Des appels ont été lancés aux manifestants pour marcher vers Duraz et tenter de briser le blocus mis en place par les forces de sécurité depuis juin 2016. La situation demeure très instable.
Le gouvernement de Bahreïn écrase systématiquement tous ceux qui osent le critiquer depuis le soulèvement de 2011. Le pays se trouve au bord d’une crise des droits humains depuis janvier 2017, à la suite de l’exécution de trois hommes qui a déclenché des manifestations dans plus de 20 villages, dont Duraz, avec des centaines de participants. Les forces de sécurité ont utilisé des gaz lacrymogènes et des tirs de grenaille contre les manifestants et, dans certains cas, des munitions antiémeutes à létalité réduite et des balles réelles.

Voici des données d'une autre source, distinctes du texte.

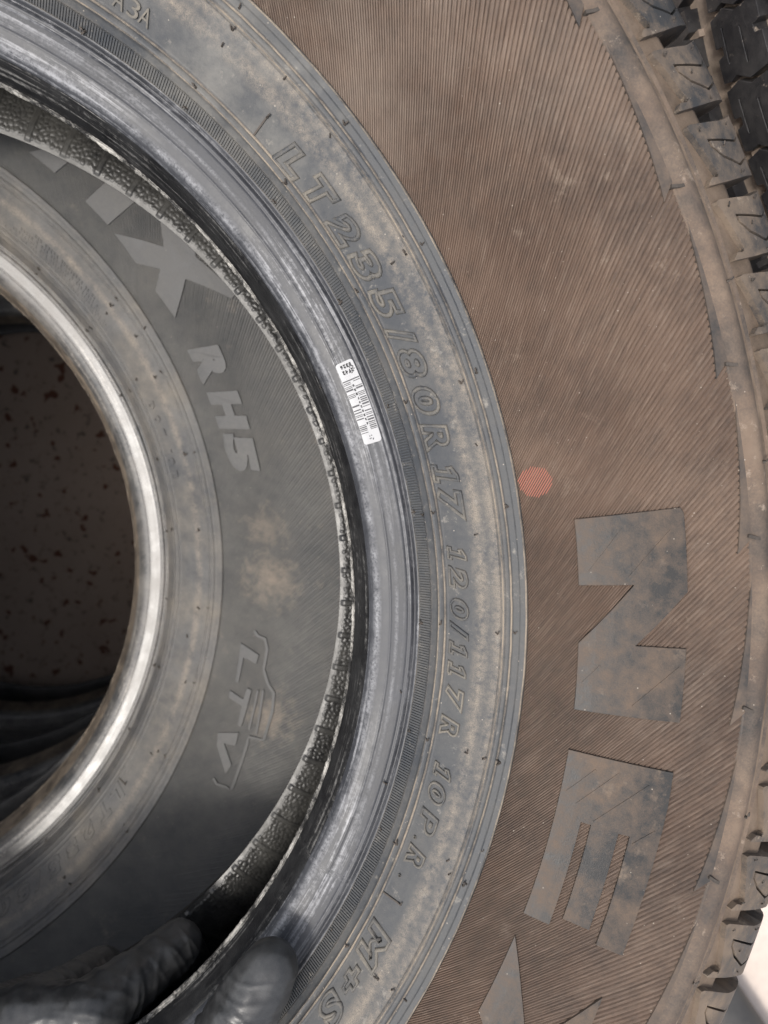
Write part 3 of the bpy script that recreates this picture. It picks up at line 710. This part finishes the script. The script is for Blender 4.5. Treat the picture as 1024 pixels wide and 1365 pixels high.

Amnesty International a vérifié des images vidéos montrant des hommes armés portant des cagoules noires tirer avec des fusils semi-automatiques Benelli lors des affrontements à Duraz le 26 janvier 2017. Ce matin-là, Mustapha Hamdan, 18 ans, a été touché à la tête par une balle réelle, non loin de l’arrière de la maison d’Issa Qassem. Il a succombé à ses blessures le 24 mars.